Una popolazione sempre più in calo – circa il 10-15% in meno nei prossimi 20 anni – un ambiente “meno favorevole allo sviluppo economico”, costi energetici e logistici “strutturalmente più alti” e accesso ai servizi, come quelli socio-sanitari, più difficile. In audizione presso la Commissione parlamentare per il contrasto degli svantaggi derivanti dall’insularità, il ministro delle Imprese e del Made in Italy, Adolfo Urso, snocciola le difficoltà legate alla “discontinuità territoriale marittima” e annuncia che in Consiglio dei ministri arriverà “nei prossimi mesi” il collegato alla manovra economica che si chiama ‘Destinazione Italia‘, con l’obiettivo di “incentivare il flusso crescente di capitali stranieri” anche e soprattutto nelle isole maggiori e in quelle più piccole.
E se è vero, dice, che “i principali input produttivi che determinano la competitività delle imprese”, come “disponibilità delle aree utili, costo dell’energia e della materie prime, qualità e quantità della forza lavoro e del capitale umano” costano molto di più, “sul piano strategico solo il ruolo attivo dello Stato può consentire di invertire le condizioni di svantaggio delle isole, evitando sia gli errori fatti nel passato”.
Un ruolo, assicura, che ci sarà e sul quale il governo sta investendo e lo farà ancora di più. Tra i settori “più promettenti e su cui fare leva” ci sono quelli legati alla blue economy, che vanno dal turismo del mare alla pesca, dall’acquacoltura alla nautica da diporto. Ecco perché “è necessario rafforzare l’offerta integrata turistica del mare e del Made in Italy che si caratterizza per sostenibilità, qualità e forte integrazione con il settore dell’industria e della cultura”. Esiste in questo campo, dice Urso, “un’enorme potenzialità di ‘soft power'” legato ,“alla creazione di un brand turistico del made in Italy nel Mediterraneo”, connesso, ad esempio, anche agli stili di vita e alla dieta mediterranea.

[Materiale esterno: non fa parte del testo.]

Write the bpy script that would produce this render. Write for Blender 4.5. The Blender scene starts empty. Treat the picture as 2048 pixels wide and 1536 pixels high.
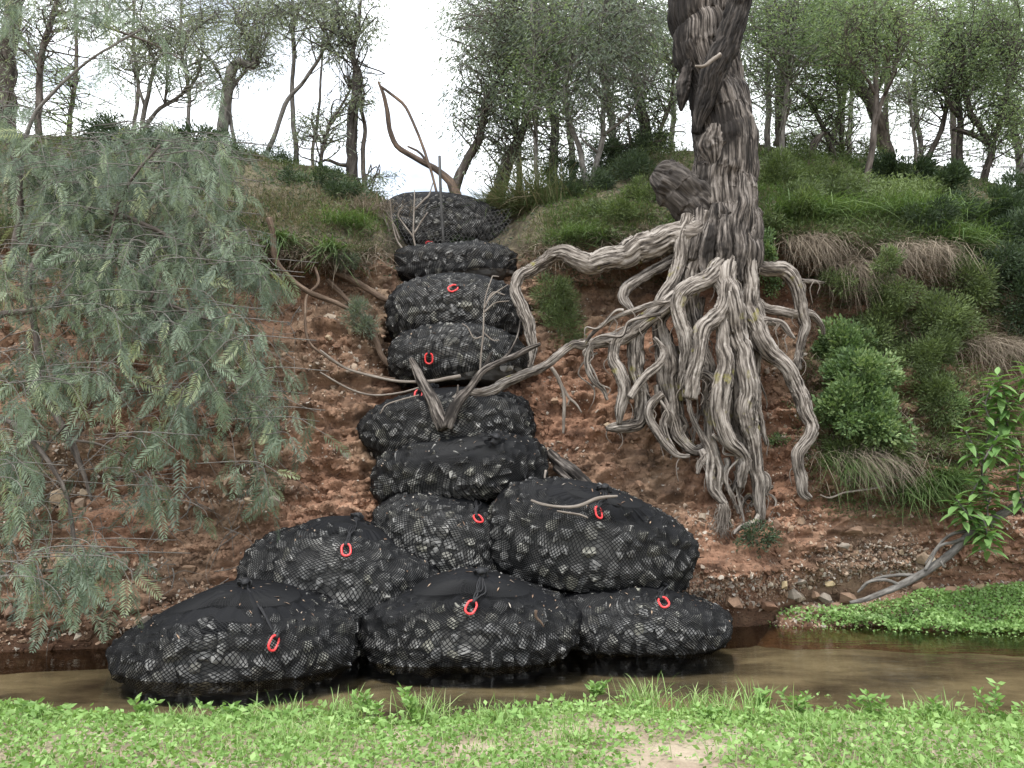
import bpy, bmesh, math
import numpy as np
from mathutils import Vector, Matrix
from mathutils.bvhtree import BVHTree

R = math.radians
S = bpy.context.scene
COL = S.collection
rng = np.random.RandomState(7)

# ------------------------------------------------------------------ camera, sky, sun, exposure
F = 1593.0                    # focal length in pixels of the 2048-wide photograph
PITCH = R(5.8)
CAMZ = 1.8
cam_d = bpy.data.cameras.new('camera'); cam = bpy.data.objects.new('camera', cam_d); COL.objects.link(cam)
cam_d.sensor_width = 36; cam_d.lens = 28.0; cam_d.clip_end = 600; cam_d.clip_start = 0.05
cam.location = (0, 0, CAMZ); cam.rotation_euler = (R(90) + PITCH, 0, 0)
S.camera = cam

SUN_EL, SUN_AZ = R(62), R(205)          # sun high behind the viewer's right shoulder, veiled by cloud
w = bpy.data.worlds.new("World"); S.world = w; w.use_nodes = True
wt = w.node_tree; wt.nodes.clear()
wo = wt.nodes.new('ShaderNodeOutputWorld'); bg = wt.nodes.new('ShaderNodeBackground')
sky = wt.nodes.new('ShaderNodeTexSky'); sky.sky_type = 'NISHITA'; sky.sun_disc = False
sky.sun_elevation = SUN_EL; sky.sun_rotation = SUN_AZ
tcw = wt.nodes.new('ShaderNodeTexCoord'); mpw = wt.nodes.new('ShaderNodeMapping')
mpw.inputs['Scale'].default_value = (1.0, 1.0, 1.8)
mpw.inputs['Location'].default_value = (0.35, 0.1, 0.2)
nzw = wt.nodes.new('ShaderNodeTexNoise'); nzw.inputs['Scale'].default_value = 2.6; nzw.inputs['Detail'].default_value = 6
crw = wt.nodes.new('ShaderNodeValToRGB'); crw.color_ramp.elements[0].position = 0.30; crw.color_ramp.elements[1].position = 0.50
mxw = wt.nodes.new('ShaderNodeMix'); mxw.data_type = 'RGBA'
mxw.inputs['B'].default_value = (11.0, 11.4, 11.8, 1)     # bright overcast cloud
wt.links.new(tcw.outputs['Generated'], mpw.inputs['Vector']); wt.links.new(mpw.outputs[0], nzw.inputs['Vector'])
wt.links.new(nzw.outputs['Fac'], crw.inputs['Fac']); wt.links.new(crw.outputs['Color'], mxw.inputs['Factor'])
wt.links.new(sky.outputs['Color'], mxw.inputs['A']); wt.links.new(mxw.outputs['Result'], bg.inputs['Color'])
bg.inputs['Strength'].default_value = 0.092
wt.links.new(bg.outputs[0], wo.inputs[0])
sl = bpy.data.lights.new('sun', 'SUN'); sl.energy = 1.5; sl.angle = R(11); sl.color = (1.0, 0.97, 0.92)
so = bpy.data.objects.new('sun', sl); COL.objects.link(so)
sd = Vector((math.sin(SUN_AZ) * math.cos(SUN_EL), math.cos(SUN_AZ) * math.cos(SUN_EL), math.sin(SUN_EL)))
so.rotation_euler = sd.to_track_quat('Z', 'Y').to_euler(); so.location = sd * 60
vs = S.view_settings; vs.view_transform = 'Standard'; vs.look = 'None'; vs.gamma = 1; vs.use_curve_mapping = False
vs.exposure = 1.27
S.render.engine = 'CYCLES'
S.cycles.max_bounces = 6; S.cycles.transparent_max_bounces = 12; S.cycles.diffuse_bounces = 3
S.cycles.glossy_bounces = 2; S.cycles.transmission_bounces = 4
S.cycles.caustics_reflective = False; S.cycles.caustics_refractive = False
S.cycles.use_denoising = True

# ------------------------------------------------------------------ helpers
cp, sp = math.cos(PITCH), math.sin(PITCH)
def P(px, py, Y):
    """world point that stands at depth Y on the line of sight of photograph pixel px, py"""
    px, py, Y = np.asarray(px, float), np.asarray(py, float), np.asarray(Y, float)
    x = (px - 1024) / F; y = (768 - py) / F
    t = Y / (cp - y * sp)
    return np.stack(np.broadcast_arrays(x * t, Y, CAMZ + t * (sp + y * cp)), -1)
def proj(V):
    V = np.asarray(V, float); d = V - np.array([0, 0, CAMZ])
    fw = d[..., 1] * cp + d[..., 2] * sp; up = -d[..., 1] * sp + d[..., 2] * cp
    return np.stack([1024 + F * d[..., 0] / fw, 768 - F * up / fw], -1)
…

Allo stesso tempo, però, le isole devono puntare anche verso “lo sviluppo e lo sfruttamento delle energie provenienti dal mare, sia fossili che rinnovabili”, che potrebbero portare a “un’intera filiera produttiva legata alla produzione industriale delle piattaforme galleggianti” e alla crescita di “settori a più alto contenuto tecnologico e con più margine di crescita competitiva per il futuro”. Come, ad esempio, la “farmaceutica, l’aerospazio, l’industria della difesa su cui necessariamente l’Europa e quindi anche il nostro paese dovrà investire di più”. Serve però, puntualizza Urso, che a Bruxelles “diventi centrale” il tema “dello sviluppo economico delle isole europee”, soprattutto nei “programmi finanziari della Commissione” e che, nello stesso tempo, ogni Regione “insulare o con forte presenza di insularità crei e aggiorni un preciso programma di sviluppo industriale”, in un’ottica di “collaborazione con i territori”.
Un esempio su tutti, spiega il ministro delle Imprese, è quello del Sulcis che può diventare “un esempio e un modello di sviluppo in Europa”. La Sardegna, dice, può ambire a un ruolo di primo piano “in un’ottica di autonomia strategica nel campo delle materie prime critiche”, anche “per la sua tradizione mineraria e industriale, per la conformità dell’isola e per la sua geolocalizzazione al centro del Mediterraneo”.